DATA SHOWN >>
* * * * * * * * *

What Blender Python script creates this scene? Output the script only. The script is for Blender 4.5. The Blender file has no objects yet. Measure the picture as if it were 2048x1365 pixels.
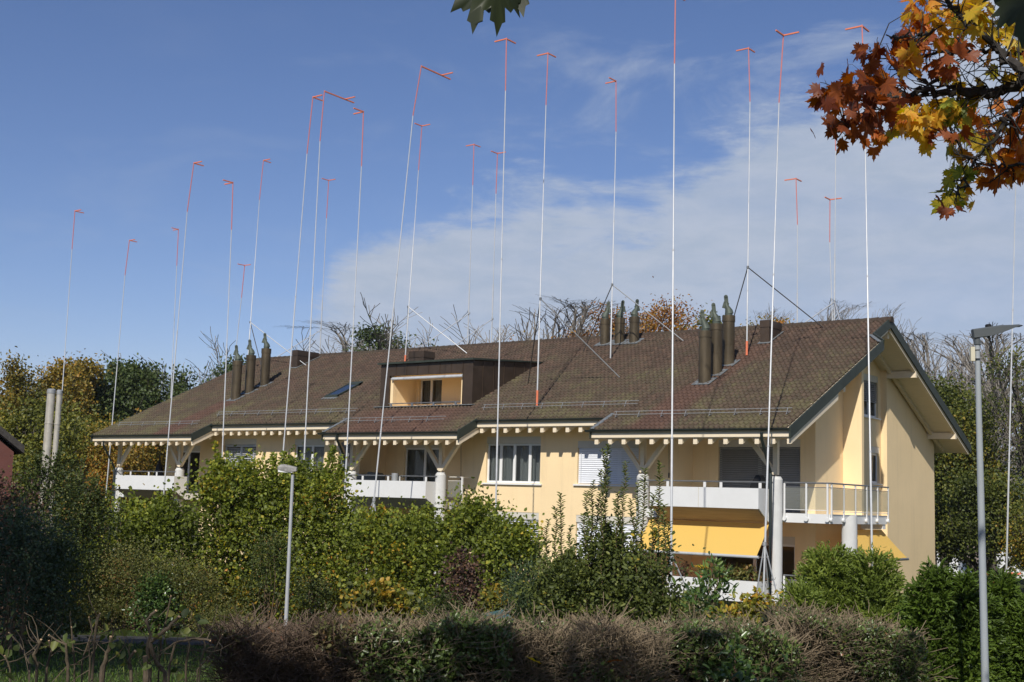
import bpy, math, random
import numpy as np
from mathutils import Vector, Matrix

# ------------------------------------------------------------------ camera, light, exposure
# World axes = axes of the house: X along the ridge, Y into the house, Z up. The eye is the origin.
F_PX, PITCH, ROLL, YAW = 2536.44, math.radians(7.16), math.radians(1.79), math.radians(37.83)
W0, H0 = 2048.0, 1365.0
A = np.array
FWH = A([-math.sin(YAW), math.cos(YAW), 0.0])
RTH = A([math.cos(YAW), math.sin(YAW), 0.0])
UPV = A([0.0, 0.0, 1.0])
FW = FWH * math.cos(PITCH) + UPV * math.sin(PITCH)
_U0 = UPV * math.cos(PITCH) - FWH * math.sin(PITCH)
RT = RTH * math.cos(ROLL) + _U0 * math.sin(ROLL)
UP = _U0 * math.cos(ROLL) - RTH * math.sin(ROLL)

scene = bpy.context.scene
COL = scene.collection
cd = bpy.data.cameras.new('camera')
cam = bpy.data.objects.new('camera', cd)
COL.objects.link(cam)
cam.matrix_world = Matrix(((RT[0], UP[0], -FW[0], 0), (RT[1], UP[1], -FW[1], 0), (RT[2], UP[2], -FW[2], 0), (0, 0, 0, 1)))
cd.sensor_width = 36
cd.lens = F_PX / W0 * 36
cd.clip_start = 0.1
cd.clip_end = 9000
scene.camera = cam

SUN_L = A([-.40, 1.0, -.90]); SUN_L = SUN_L / np.linalg.norm(SUN_L)
SUN_EL = math.asin(-SUN_L[2]); SUN_ROT = math.atan2(-SUN_L[0], -SUN_L[1])
sd = bpy.data.lights.new('sun', 'SUN')
sd.energy = 3.95; sd.angle = math.radians(.53); sd.color = (1.0, .95, .86)
sun = bpy.data.objects.new('sun', sd); COL.objects.link(sun)
sun.rotation_euler = Vector(SUN_L).to_track_quat('-Z', 'Y').to_euler()
sun.location = (0, -20, 40)

SKY_K = 0.074
world = bpy.data.worlds.new('World'); scene.world = world
world.use_nodes = True
nt = world.node_tree; nt.nodes.clear()


def N(t, typ, **kw):
    n = t.nodes.new(typ)
    for k, v in kw.items():
        if k.startswith('i_'):
            k2 = k[2:]
            k2 = int(k2) if k2.isdigit() else k2.replace('_', ' ')
            n.inputs[k2].default_value = v
        else:
            setattr(n, k, v)
    return n


def math_n(t, op, a, b=None, c=None, clamp=False):
    n = t.nodes.new('ShaderNodeMath'); n.operation = op; n.use_clamp = clamp
    for i, v in enumerate((a, b, c)):
        if v is None: continue
        if isinstance(v, (int, float)): n.inputs[i].default_value = v
        else: t.links.new(v, n.inputs[i])
    return n.outputs[0]


def maprange(t, v, a, b, c=0., d=1., smooth=True):
    n = t.nodes.new('ShaderNodeMapRange')
    n.interpolation_type = 'SMOOTHSTEP' if smooth else 'LINEAR'
    t.links.new(v, n.inputs[0])
    for i, x in enumerate((a, b, c, d)): n.inputs[i + 1].default_value = x
    return n.outputs[0]


def ramp(t, v, stops, mode='LINEAR'):
    n = t.nodes.new('ShaderNodeValToRGB'); cr = n.color_ramp; cr.interpolation = mode
    while len(cr.elements) > 1: cr.elements.remove(cr.elements[-1])
    for i, (p, c) in enumerate(stops):
        e = cr.elements[0] if i == 0 else cr.elements.new(p)
        e.position = p; e.color = (*c, 1) if len(c) == 3 else c
    t.links.new(v, n.inputs[0])
    return n.outputs[0]


def build_world():
    t = nt
    sky = N(t, 'ShaderNodeTexSky', sky_type='NISHITA', sun_disc=False)
    sky.sun_elevation = SUN_EL; sky.sun_rotation = SUN_ROT
    sky.altitude = 500; sky.air_density = 1.0; sky.dust_density = 0.25; sky.ozone_density = 3.2
    tc = N(t, 'ShaderNodeTexCoord')
    def dot(v):
        n = N(t, 'ShaderNodeVectorMath', operation='DOT_PRODUCT'); n.inputs[1].default_value = tuple(v)
        t.links.new(tc.outputs['Generated'], n.inputs[0]); return n.outputs['Value']
    az = math_n(t, 'ARCTAN2', dot(RTH), dot(FWH))
    el = math_n(t, 'ARCSINE', dot(UPV))
    # cloud bank: its upper edge as an elevation that depends on the azimuth
    azn = maprange(t, az, -.5, .5, 0, 1, False)
    edge = ramp(t, azn, [(0.0, (.02,) * 3), (.31, (.06,) * 3), (.355, (.165,) * 3), (.40, (.20,) * 3), (.47, (.228,) * 3), (.60, (.238,) * 3), (.65, (.272,) * 3), (.74, (.305,) * 3), (.85, (.37,) * 3), (1.0, (.42,) * 3)])
    cmb = N(t, 'ShaderNodeCombineXYZ')
    t.links.new(math_n(t, 'MULTIPLY', az, 1.0), cmb.inputs[0]); t.links.new(math_n(t, 'MULTIPLY', el, 3.0), cmb.inputs[1])
    def noise(scale, det, rough, dist=0., off=0.):
        mp = N(t, 'ShaderNodeMapping'); mp.inputs['Location'].default_value = (off, off * .7, 0)
        mp.inputs['Rotation'].default_value = (0, 0, .12)
        t.links.new(cmb.outputs[0], mp.inputs[0])
        n = N(t, 'ShaderNodeTexNoise'); n.inputs['Scale'].default_value = scale; n.inputs['Detail'].default_value = det
        n.inputs['Roughness'].default_value = rough; n.inputs['Distortion'].default_value = dist
        t.links.new(mp.outputs[0], n.inputs[0]); return n.outputs[0]
    n1 = noise(7, 9, .62, .4, 3.1); n2 = noise(3.2, 7, .55, .2, 9.3); n3 = noise(18, 8, .65, .3, 1.7)
    d = math_n(t, 'SUBTRACT', edge, el)
    d2 = math_n(t, 'ADD', d, math_n(t, 'MULTIPLY', math_n(t, 'SUBTRACT', n1, .5), .16))
    d2 = math_n(t, 'ADD', d2, math_n(t, 'MULTIPLY', math_n(t, 'SUBTRACT', n3, .5), .05))
    bank = maprange(t, d2, -.022, .022)
    body = maprange(t, n2, .28, .6, .72, 1.0)
    bank = math_n(t, 'MULTIPLY', bank, body)
    wisp = maprange(t, n2, .55, .80, 0, .34)
    wlow = maprange(t, el, .02, .30, .8, .25)
    wisp = math_n(t, 'MULTIPLY', wisp, wlow)
    wisp2 = math_n(t, 'MULTIPLY', maprange(t, noise(5, 8, .6, .5, 22.5), .52, .72, 0, .75), maprange(t, az, -.1, .2, .15, 1))
    m = math_n(t, 'MAXIMUM', bank, math_n(t, 'MAXIMUM', wisp, wisp2))
    m = math_n(t, 'MULTIPLY', m, .93, clamp=True)
    hz = maprange(t, el, 0.0, .12, .35, 0)          # the pale air low over the horizon
    m = math_n(t, 'MAXIMUM', m, hz)
    shade = maprange(t, n3, .3, .7, 0, 1)
    cc = N(t, 'ShaderNodeMix', data_type='RGBA')
    cc.inputs[6].default_value = tuple(x / SKY_K for x in (.36, .42, .52)) + (1,)
    cc.inputs[7].default_value = tuple(x / SKY_K for x in (.43, .475, .56)) + (1,)
    t.links.new(shade, cc.inputs[0])
    hs = N(t, 'ShaderNodeHueSaturation'); hs.inputs['Saturation'].default_value = 1.10; t.links.new(sky.outputs[0], hs.inputs['Color'])
    mx = N(t, 'ShaderNodeMix', data_type='RGBA')
    ml = N(t, 'ShaderNodeMix', data_type='RGBA', blend_type='MULTIPLY'); ml.inputs[0].default_value = 1; ml.inputs[7].default_value = (1.14, 1.01, 1.13, 1); t.links.new(hs.outputs[0], ml.inputs[6])
    t.links.new(m, mx.inputs[0]); t.links.new(ml.outputs[2], mx.inputs[6]); t.links.new(cc.outputs[2], mx.inputs[7])
    bg = N(t, 'ShaderNodeBackground'); bg.inputs[1].default_value = SKY_K
    t.links.new(mx.outputs[2], bg.inputs[0])
    out = N(t, 'ShaderNodeOutputWorld'); t.links.new(bg.outputs[0], out.inputs[0])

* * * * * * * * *

GIVEN EXERCISE >> Your task is to reproduce exactly the lines from the start of the data above through the line containing "from mathutils import Vector, Matrix", leaving every picture out.

EXERCISE RESPONSE >>
What Blender Python script creates this scene? Output the script only. The script is for Blender 4.5. The Blender file has no objects yet. Measure the picture as if it were 2048x1365 pixels.
import bpy, math, random
import numpy as np
from mathutils import Vector, Matrix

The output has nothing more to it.